Numerical Validation and Circuit Implementation
Validation is performed on the prototypical H4+ molecular ion (3 electrons in 4 orbitals, STO-3G), a minimal testbed for three near-degenerate adiabatic states relevant to ultrafast nonadiabatic processes.
- Full Configuration Interaction Baseline: Reference FCI calculations benchmark the quantum algorithmic results, providing exact adiabatic and (symmetry-adapted) diabatic potential energy curves.
- Quantum Circuit Realization: Explicit quantum circuits for the 3×3 orthogonal transformations required to rotate between basis states are constructed efficiently using sequences of single- and two-qubit gates parameterized by Euler angles.
- State and Energy Tracks: The ensemble-VQE successfully accesses the minimal-energy subspace, and subsequent basis rotation extracts the adiabatic states. The energies and state overlaps fully match FCI benchmarks after rotation; numerical stability and physical smoothness are demonstrated along nuclear deformation paths.
- Diabatic Representation: Without further intervention, the initial block-diagonalization offers quasi-diabatic states that are close to optimal but may lack smoothness in multi-state (three or more) cases. Incorporation of the explicit r-minimization rotation ensures the diagonal energies become smooth functions of nuclear geometry, and overlap matrices approach symmetry and near-unity diagonal values, demonstrating effective diabatization.

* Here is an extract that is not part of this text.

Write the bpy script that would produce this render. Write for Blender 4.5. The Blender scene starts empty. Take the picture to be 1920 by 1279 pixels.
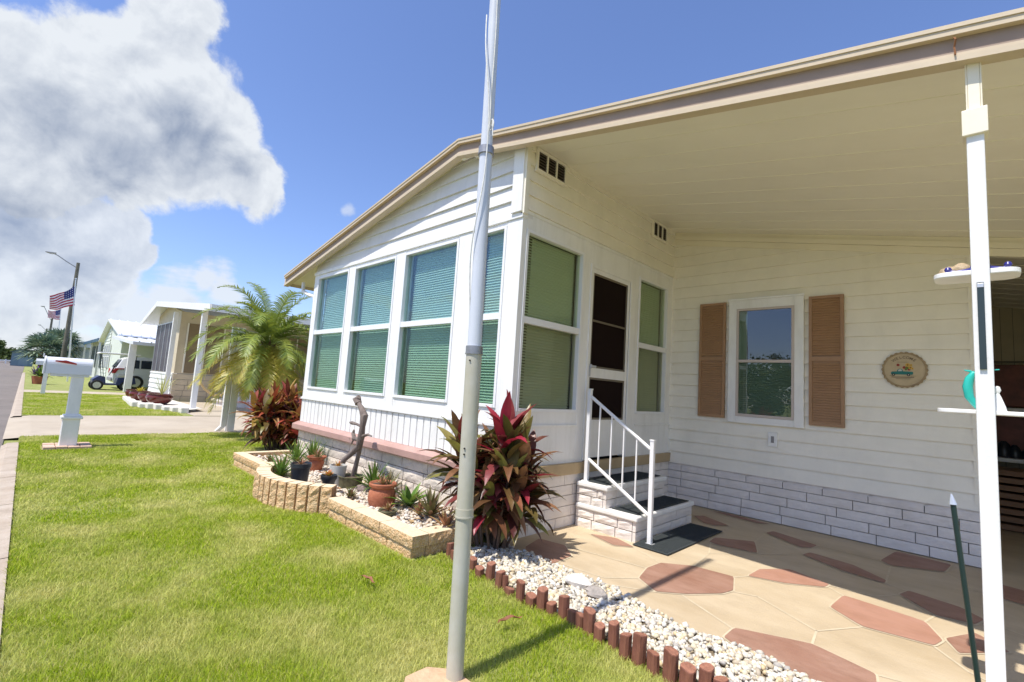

Implications and Future Perspectives
This unified formalism demonstrates that ensemble-VQE, when equipped with modular parameterized basis transformations, enables consistent and simultaneous access to both adiabatic and diabatic excited-state manifolds on quantum devices for arbitrary numbers of coupled states. This removes the need for explicit NAC-driven adiabatic-to-diabatic transformation procedures and provides robust “diabaticization for free” within quantum-resource-efficient variational frameworks.
The direct implications are:
- Nonadiabatic Quantum Simulation Readiness: The approach directly supports quantum simulation of mixed quantum-classical and fully quantum nonadiabatic dynamics, as needed in photochemistry and ultrafast molecular sciences.
- Analytical Gradient and NAC Accessibility: The construction allows for gradient and NAC evaluation within both adiabatic and (optimized) diabatic representations, a necessity for quantum molecular dynamics and trajectory-surface hopping methodologies.
- Manifest Gauge Invariance and Flexibility: The explicit parameterization of gauge degrees of freedom ensures numerical robustness, seamless extensibility to arbitrary ensemble sizes, and compatibility with state-averaged, weighted, or adaptive ensemble objectives.
- Quantum Circuit Efficiency: The work provides algorithmic and circuit designs suitable for state-of-the-art and future quantum hardware, balancing expressibility and depth required for multi-state problems.
Potential future developments include: systematic optimization of ansatz expressibility for larger state manifolds, further studies of the properties of the rotation/minimization landscapes, and scaling and hardware experiments with larger electronic and nuclear configuration spaces.
Conclusion
The paper establishes a unified, quantum-computable framework for treating adiabatic and quasi-diabatic excited states via generalized ensemble-VQE, with rigorous mathematical, algorithmic, and circuit-level solutions for multi-state systems. The methodology supports robust, scalable, and physically transparent excited-state quantum dynamics, substantially advancing the applicability of quantum algorithms in molecular science, especially for systems with complex nonadiabatic couplings.